Marc Prensky’s article, “Twitch Speed: Keeping up with Young Workers,” was an eye-opener for me as an educator, media producer, and parent. Presnsky wrote about how this “Twitch” generation processes information in parallel instead of linearly. As a mother of two “Twitchers” and a media instructor constantly searching for creative ways to reach and teach these tech-savvy students, bells started ringing.

As a teacher, when I dealt with the 30 and under age group, what I found distracting, they found stimulating. When I wanted to read, they would search. Currently as an online course designer and “face to face” instructor, the question is how to incorporate their active learning style into affective online, f2f or hybrid teaching?

From my exploration of various web 2.0 technologies, I believe these online tools can reach and engage this group. Social networking, blogging, UTube video links and podcasting, it doesn’t matter if the course is completely online or a hybrid, using technology for “twitch” generation learning is an excellent approach. The “Twitch” generation thrives on random access and “clicking around” at the speed of light while texting friends and listening to the latest downloads from their iTunes library. Since this constant motion gives me a headache, I guess my “twitch” dream may be unrealistic, but not my dream of empowering “twitchy” students to take control of their learning.

This brings me to the debate about which tools are best for reaching younger learners, regardless of their learning styles.
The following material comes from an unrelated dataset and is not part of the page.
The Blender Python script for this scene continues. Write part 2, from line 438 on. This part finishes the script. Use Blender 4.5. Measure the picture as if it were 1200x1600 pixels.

Whether visual, verbal, auditory, tactile/kinesthetic, active/reflective, etc., etc., all “Twitchers” seem to need movement and engagement, but how much?

When my daughter, like the worker cited in Presky’s article, wants to know how to fix a computer problem, she takes to the Internet (sometimes before accessing the help button) to type and search for her problem. My generation says where’s the manual? “Twitchers” respond, “don’t know, but this website said…”

I believe this is a wonderful opportunity for course design. For those who enjoy technology and computers, the challenge becomes which tools to choose and why? And how do you bring the course to life while staying true to the content and connected to your students?

Through educational research and discussion, I have learned that my f2f classroom teaching style is that of an “expert” who embraces “constructivism.” I want to share what I know while encouraging my students to share and build on their current knowledge. As I modify this “Sage on the Stage” training, I now have to consider teaching alternatives that “Twitchers” would embrace.

Some of my thoughts are to expand the learning opportunities with discussion posts and related online resources. Upload course podcasts for review anytime, anywhere. Encourage active online research with hyperlinks and embedded videos. Foster student-to-student interactions through team assignments and online group or student-led activities. I would bring content experts into the classroom with Wimba chats and provide access to mentors through professional blogs. I wanted to post notifications about cell phone rates and…hey, are we “twitching” yet!?

That “twitch or not to twitch” is now combined in my mind with “to reach or not to reach.” This is the synthesis. What do you need to design to ensure that the content reaches and stays with your students? How do you ensure that technology is always executed in an exemplary manner while accommodating your students’ bandwidth needs and even disabilities? In this new online world, I know I may lose some of the “face to face” “high touch” I enjoy, but the “high tech” components, if thoughtfully designed, can effectively achieve most learning goals.